What is required: Give the data below again, word for word.

* Begin Data shown *

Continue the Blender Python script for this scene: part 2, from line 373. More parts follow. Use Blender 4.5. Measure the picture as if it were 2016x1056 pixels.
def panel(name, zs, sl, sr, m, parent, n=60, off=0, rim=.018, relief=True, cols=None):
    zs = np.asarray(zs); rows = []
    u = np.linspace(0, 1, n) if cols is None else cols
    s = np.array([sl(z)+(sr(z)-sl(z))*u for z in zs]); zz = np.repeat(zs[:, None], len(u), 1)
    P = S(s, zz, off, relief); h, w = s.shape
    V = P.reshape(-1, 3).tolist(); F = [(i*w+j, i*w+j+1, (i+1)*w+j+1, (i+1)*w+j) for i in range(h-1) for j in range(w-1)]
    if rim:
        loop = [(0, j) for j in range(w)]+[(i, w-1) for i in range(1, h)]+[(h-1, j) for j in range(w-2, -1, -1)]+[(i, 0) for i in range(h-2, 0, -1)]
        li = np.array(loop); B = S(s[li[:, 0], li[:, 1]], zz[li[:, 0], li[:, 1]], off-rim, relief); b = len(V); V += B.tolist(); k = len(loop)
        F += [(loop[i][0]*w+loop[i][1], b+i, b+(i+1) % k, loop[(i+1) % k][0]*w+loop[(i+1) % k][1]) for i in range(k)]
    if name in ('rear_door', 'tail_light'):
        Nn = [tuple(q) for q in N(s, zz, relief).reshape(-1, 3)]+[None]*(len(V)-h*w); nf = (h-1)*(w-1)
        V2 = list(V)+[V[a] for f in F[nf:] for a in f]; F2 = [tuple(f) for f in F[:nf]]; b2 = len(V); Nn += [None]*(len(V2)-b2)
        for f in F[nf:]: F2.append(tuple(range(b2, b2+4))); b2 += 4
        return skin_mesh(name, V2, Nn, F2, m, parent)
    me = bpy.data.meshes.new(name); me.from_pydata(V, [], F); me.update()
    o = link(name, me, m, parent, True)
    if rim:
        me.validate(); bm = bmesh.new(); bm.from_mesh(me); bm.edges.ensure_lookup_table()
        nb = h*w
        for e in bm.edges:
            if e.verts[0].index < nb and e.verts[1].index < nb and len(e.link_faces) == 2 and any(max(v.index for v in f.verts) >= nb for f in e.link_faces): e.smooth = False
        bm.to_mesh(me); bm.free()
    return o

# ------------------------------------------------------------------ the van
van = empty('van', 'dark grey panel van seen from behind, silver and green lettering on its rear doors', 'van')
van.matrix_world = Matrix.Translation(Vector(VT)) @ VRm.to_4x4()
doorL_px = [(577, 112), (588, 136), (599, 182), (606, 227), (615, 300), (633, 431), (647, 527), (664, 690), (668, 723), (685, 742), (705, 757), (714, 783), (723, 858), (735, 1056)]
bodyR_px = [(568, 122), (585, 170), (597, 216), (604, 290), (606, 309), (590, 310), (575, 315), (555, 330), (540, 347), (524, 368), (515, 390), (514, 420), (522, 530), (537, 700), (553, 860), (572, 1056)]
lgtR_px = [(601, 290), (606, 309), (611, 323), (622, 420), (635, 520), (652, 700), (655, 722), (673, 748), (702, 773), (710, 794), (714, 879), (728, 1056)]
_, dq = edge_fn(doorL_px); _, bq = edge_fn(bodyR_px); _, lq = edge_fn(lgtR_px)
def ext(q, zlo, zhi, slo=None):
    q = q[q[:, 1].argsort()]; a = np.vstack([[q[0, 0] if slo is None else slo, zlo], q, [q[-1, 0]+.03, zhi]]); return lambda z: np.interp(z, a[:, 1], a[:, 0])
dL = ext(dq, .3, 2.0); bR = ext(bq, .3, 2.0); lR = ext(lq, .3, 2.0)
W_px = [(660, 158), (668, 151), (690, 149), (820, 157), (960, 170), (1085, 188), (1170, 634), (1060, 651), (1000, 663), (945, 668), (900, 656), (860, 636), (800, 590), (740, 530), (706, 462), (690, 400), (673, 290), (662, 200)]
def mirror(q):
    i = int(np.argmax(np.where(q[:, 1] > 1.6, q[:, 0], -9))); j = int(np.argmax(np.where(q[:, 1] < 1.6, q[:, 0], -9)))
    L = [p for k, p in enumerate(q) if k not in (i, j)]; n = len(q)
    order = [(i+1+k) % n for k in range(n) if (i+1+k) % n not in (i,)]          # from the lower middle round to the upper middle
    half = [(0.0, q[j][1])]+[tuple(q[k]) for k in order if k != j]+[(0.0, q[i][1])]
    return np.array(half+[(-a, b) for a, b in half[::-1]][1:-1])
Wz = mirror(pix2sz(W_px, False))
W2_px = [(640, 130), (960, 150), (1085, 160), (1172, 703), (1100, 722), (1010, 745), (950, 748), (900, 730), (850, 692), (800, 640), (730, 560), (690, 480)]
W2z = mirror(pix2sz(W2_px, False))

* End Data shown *

Solution:
Continue the Blender Python script for this scene: part 2, from line 373. More parts follow. Use Blender 4.5. Measure the picture as if it were 2016x1056 pixels.
def panel(name, zs, sl, sr, m, parent, n=60, off=0, rim=.018, relief=True, cols=None):
    zs = np.asarray(zs); rows = []
    u = np.linspace(0, 1, n) if cols is None else cols
    s = np.array([sl(z)+(sr(z)-sl(z))*u for z in zs]); zz = np.repeat(zs[:, None], len(u), 1)
    P = S(s, zz, off, relief); h, w = s.shape
    V = P.reshape(-1, 3).tolist(); F = [(i*w+j, i*w+j+1, (i+1)*w+j+1, (i+1)*w+j) for i in range(h-1) for j in range(w-1)]
    if rim:
        loop = [(0, j) for j in range(w)]+[(i, w-1) for i in range(1, h)]+[(h-1, j) for j in range(w-2, -1, -1)]+[(i, 0) for i in range(h-2, 0, -1)]
        li = np.array(loop); B = S(s[li[:, 0], li[:, 1]], zz[li[:, 0], li[:, 1]], off-rim, relief); b = len(V); V += B.tolist(); k = len(loop)
        F += [(loop[i][0]*w+loop[i][1], b+i, b+(i+1) % k, loop[(i+1) % k][0]*w+loop[(i+1) % k][1]) for i in range(k)]
    if name in ('rear_door', 'tail_light'):
        Nn = [tuple(q) for q in N(s, zz, relief).reshape(-1, 3)]+[None]*(len(V)-h*w); nf = (h-1)*(w-1)
        V2 = list(V)+[V[a] for f in F[nf:] for a in f]; F2 = [tuple(f) for f in F[:nf]]; b2 = len(V); Nn += [None]*(len(V2)-b2)
        for f in F[nf:]: F2.append(tuple(range(b2, b2+4))); b2 += 4
        return skin_mesh(name, V2, Nn, F2, m, parent)
    me = bpy.data.meshes.new(name); me.from_pydata(V, [], F); me.update()
    o = link(name, me, m, parent, True)
    if rim:
        me.validate(); bm = bmesh.new(); bm.from_mesh(me); bm.edges.ensure_lookup_table()
        nb = h*w
        for e in bm.edges:
            if e.verts[0].index < nb and e.verts[1].index < nb and len(e.link_faces) == 2 and any(max(v.index for v in f.verts) >= nb for f in e.link_faces): e.smooth = False
        bm.to_mesh(me); bm.free()
    return o

# ------------------------------------------------------------------ the van
van = empty('van', 'dark grey panel van seen from behind, silver and green lettering on its rear doors', 'van')
van.matrix_world = Matrix.Translation(Vector(VT)) @ VRm.to_4x4()
doorL_px = [(577, 112), (588, 136), (599, 182), (606, 227), (615, 300), (633, 431), (647, 527), (664, 690), (668, 723), (685, 742), (705, 757), (714, 783), (723, 858), (735, 1056)]
bodyR_px = [(568, 122), (585, 170), (597, 216), (604, 290), (606, 309), (590, 310), (575, 315), (555, 330), (540, 347), (524, 368), (515, 390), (514, 420), (522, 530), (537, 700), (553, 860), (572, 1056)]
lgtR_px = [(601, 290), (606, 309), (611, 323), (622, 420), (635, 520), (652, 700), (655, 722), (673, 748), (702, 773), (710, 794), (714, 879), (728, 1056)]
_, dq = edge_fn(doorL_px); _, bq = edge_fn(bodyR_px); _, lq = edge_fn(lgtR_px)
def ext(q, zlo, zhi, slo=None):
    q = q[q[:, 1].argsort()]; a = np.vstack([[q[0, 0] if slo is None else slo, zlo], q, [q[-1, 0]+.03, zhi]]); return lambda z: np.interp(z, a[:, 1], a[:, 0])
dL = ext(dq, .3, 2.0); bR = ext(bq, .3, 2.0); lR = ext(lq, .3, 2.0)
W_px = [(660, 158), (668, 151), (690, 149), (820, 157), (960, 170), (1085, 188), (1170, 634), (1060, 651), (1000, 663), (945, 668), (900, 656), (860, 636), (800, 590), (740, 530), (706, 462), (690, 400), (673, 290), (662, 200)]
def mirror(q):
    i = int(np.argmax(np.where(q[:, 1] > 1.6, q[:, 0], -9))); j = int(np.argmax(np.where(q[:, 1] < 1.6, q[:, 0], -9)))
    L = [p for k, p in enumerate(q) if k not in (i, j)]; n = len(q)
    order = [(i+1+k) % n for k in range(n) if (i+1+k) % n not in (i,)]          # from the lower middle round to the upper middle
    half = [(0.0, q[j][1])]+[tuple(q[k]) for k in order if k != j]+[(0.0, q[i][1])]
    return np.array(half+[(-a, b) for a, b in half[::-1]][1:-1])
Wz = mirror(pix2sz(W_px, False))
W2_px = [(640, 130), (960, 150), (1085, 160), (1172, 703), (1100, 722), (1010, 745), (950, 748), (900, 730), (850, 692), (800, 640), (730, 560), (690, 480)]
W2z = mirror(pix2sz(W2_px, False))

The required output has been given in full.